Batman: The Cocktail Napkin Collection

Really, DC? This is what we’re getting in the final chapter of your high-profile crossover? In Detective Comics, one of the flagship titles of your company?

I don’t know if this is entirely Benjamin’s fault; I don’t know anything about him, and this may have been a rush job. But that’s part of the problem – why do you have rushed art by an unknown artist in an event book like this? Or why wouldn’t you at least polish it up a little bit before you put out the fancy hardcover?

And then, in the end… Ra’s Al Ghul is resurrected. Everyone else is okay. I have no idea what the story accomplished, aside from resurrecting Ra’s Al Ghul, and I’m pretty sure that didn’t demand 256 pages.
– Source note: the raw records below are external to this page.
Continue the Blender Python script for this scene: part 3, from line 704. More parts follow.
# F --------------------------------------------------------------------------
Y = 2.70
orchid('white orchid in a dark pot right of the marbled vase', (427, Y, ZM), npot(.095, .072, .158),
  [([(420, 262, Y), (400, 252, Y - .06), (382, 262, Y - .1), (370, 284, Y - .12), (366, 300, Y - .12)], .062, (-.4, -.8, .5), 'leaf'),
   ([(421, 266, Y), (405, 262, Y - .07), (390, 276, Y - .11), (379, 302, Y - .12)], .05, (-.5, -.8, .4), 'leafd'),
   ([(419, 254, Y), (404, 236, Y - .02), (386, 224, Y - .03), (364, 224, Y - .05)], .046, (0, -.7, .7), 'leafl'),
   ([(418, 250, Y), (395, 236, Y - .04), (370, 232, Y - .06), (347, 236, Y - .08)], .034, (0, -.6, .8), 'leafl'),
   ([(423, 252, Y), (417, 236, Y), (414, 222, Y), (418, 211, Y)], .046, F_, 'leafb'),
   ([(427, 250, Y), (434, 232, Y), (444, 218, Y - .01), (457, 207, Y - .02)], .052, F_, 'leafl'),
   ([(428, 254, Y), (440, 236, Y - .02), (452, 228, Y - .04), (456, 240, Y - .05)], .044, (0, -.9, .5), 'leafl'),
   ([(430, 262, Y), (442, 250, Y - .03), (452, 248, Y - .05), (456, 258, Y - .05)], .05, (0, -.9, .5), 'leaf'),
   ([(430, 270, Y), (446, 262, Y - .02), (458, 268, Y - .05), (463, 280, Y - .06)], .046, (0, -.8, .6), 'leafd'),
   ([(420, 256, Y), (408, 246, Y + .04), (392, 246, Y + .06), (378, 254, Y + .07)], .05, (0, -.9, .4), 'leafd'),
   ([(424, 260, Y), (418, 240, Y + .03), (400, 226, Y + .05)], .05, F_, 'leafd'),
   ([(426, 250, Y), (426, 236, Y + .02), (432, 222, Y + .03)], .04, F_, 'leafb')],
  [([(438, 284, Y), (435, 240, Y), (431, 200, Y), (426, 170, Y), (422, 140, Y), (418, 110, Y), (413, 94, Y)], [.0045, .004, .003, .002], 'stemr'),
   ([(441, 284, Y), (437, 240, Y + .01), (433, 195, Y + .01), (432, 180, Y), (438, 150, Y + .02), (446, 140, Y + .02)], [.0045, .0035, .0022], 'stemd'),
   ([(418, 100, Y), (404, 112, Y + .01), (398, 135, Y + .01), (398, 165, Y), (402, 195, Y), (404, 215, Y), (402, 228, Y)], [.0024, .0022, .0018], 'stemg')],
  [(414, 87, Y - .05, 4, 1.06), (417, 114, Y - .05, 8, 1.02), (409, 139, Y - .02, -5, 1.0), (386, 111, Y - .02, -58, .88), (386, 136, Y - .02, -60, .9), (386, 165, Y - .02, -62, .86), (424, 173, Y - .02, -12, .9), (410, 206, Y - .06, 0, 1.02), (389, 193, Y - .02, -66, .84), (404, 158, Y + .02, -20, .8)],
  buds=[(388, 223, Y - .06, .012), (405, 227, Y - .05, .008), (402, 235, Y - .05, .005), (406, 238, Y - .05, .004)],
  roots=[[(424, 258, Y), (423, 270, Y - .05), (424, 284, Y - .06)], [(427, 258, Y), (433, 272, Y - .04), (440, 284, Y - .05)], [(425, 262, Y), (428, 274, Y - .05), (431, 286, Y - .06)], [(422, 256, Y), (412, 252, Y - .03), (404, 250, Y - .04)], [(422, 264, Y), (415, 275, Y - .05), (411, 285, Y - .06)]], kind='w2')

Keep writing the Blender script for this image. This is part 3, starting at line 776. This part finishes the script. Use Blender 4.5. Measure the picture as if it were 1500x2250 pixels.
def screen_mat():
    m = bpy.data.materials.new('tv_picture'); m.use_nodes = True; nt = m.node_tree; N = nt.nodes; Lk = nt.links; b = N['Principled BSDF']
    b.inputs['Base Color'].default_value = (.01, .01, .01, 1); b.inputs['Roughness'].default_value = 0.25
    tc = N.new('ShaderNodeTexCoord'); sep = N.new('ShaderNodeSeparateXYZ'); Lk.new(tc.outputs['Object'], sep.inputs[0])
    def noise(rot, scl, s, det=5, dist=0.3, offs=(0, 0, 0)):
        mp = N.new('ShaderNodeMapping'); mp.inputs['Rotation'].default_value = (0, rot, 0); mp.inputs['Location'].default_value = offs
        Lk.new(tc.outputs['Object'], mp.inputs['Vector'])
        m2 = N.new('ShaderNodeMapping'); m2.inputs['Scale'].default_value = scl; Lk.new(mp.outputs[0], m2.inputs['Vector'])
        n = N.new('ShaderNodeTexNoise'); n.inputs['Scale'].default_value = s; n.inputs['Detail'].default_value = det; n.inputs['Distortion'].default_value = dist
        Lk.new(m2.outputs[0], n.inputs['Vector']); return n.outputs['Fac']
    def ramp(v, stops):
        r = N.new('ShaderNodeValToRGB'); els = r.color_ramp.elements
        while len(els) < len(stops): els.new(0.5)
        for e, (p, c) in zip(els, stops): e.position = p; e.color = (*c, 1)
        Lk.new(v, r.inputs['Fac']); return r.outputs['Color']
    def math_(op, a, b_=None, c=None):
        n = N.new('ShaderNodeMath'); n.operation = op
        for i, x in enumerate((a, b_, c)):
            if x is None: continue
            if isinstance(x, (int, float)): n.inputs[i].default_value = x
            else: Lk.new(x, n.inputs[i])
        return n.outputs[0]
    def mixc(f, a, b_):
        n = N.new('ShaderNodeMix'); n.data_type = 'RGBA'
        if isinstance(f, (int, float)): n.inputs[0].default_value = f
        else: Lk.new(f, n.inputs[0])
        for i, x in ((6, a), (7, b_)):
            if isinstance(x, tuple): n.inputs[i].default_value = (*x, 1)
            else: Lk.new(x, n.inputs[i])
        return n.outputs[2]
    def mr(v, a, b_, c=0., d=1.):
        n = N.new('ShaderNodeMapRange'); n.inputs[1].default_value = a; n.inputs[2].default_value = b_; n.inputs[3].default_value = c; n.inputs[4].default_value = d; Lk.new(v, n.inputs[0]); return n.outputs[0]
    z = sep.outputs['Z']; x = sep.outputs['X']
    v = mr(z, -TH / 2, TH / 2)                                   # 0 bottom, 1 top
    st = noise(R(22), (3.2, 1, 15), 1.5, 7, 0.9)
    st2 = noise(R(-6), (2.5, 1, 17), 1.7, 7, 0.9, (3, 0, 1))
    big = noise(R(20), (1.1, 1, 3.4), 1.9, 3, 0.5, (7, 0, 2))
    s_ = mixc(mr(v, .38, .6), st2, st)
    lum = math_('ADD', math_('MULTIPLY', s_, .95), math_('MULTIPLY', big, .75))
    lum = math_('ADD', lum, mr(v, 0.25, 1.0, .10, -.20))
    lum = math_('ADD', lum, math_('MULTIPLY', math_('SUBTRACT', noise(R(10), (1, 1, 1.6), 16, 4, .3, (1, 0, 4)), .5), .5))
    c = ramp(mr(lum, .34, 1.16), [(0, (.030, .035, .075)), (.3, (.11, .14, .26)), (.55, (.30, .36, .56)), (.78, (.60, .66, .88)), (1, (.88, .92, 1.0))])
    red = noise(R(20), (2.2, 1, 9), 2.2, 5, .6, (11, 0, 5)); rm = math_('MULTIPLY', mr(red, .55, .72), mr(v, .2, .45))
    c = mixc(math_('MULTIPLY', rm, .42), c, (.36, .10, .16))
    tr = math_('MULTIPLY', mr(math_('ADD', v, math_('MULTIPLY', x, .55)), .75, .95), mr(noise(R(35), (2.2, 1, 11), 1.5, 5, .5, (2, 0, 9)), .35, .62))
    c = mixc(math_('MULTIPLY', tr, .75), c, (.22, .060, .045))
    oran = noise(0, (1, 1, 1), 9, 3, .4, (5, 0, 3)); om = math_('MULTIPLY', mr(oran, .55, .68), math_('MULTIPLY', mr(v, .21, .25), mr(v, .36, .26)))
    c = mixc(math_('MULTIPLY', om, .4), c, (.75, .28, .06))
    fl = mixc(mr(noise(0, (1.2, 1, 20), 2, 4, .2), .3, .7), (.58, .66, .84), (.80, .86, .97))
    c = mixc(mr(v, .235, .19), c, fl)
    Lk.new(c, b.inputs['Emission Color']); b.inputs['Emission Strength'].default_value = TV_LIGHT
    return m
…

Most people who are not 13 year-old boys living in 1993 would probably agree that Rob Liefeld is a terrible artist and an even worse writer. Grotesque anatomy, two different facial expressions, excess pouches, gigantic guns and shoulder pads, no feet… and I still have no idea what Youngblood was supposed to be about. But even the worst Liefeld comic has a passion and energy to it, a bold artistic identity: Every page declares I am Rob Liefeld, and fuck you if you’re not extreme enough to appreciate it!!

 

Resurrection doesn’t even have that. Even when the level of craft begins to creep above competency, it’s a lifeless story that has all the energy and passion of a 45-year-old McDonalds clerk. It has no greater ambition than to go from Point A to Point B, and it still keeps swerving off the road and into the ditch.

I know I’m not always in tune with what is cool and popular, but Batman is still a big deal, right? He’s one of the most recognizable fictional characters in the world, he’s had two extremely successful movies recently – one of which featured the title character of this book – and he remains popular enough in comics to support multiple books.

So why is this book so awful? Why is it such a wretched patchwork of uninspired writing and mediocre art? Why does the whole story read like it was produced by people who would rather be doing something else? How does DC let something this important get this bad?

This would be a lousy book if it came from a third-rate small-press publisher that was trying to ape Marvel and DC, but coming from DC, in an “event” featuring one of their flagship characters, it’s unforgivably awful.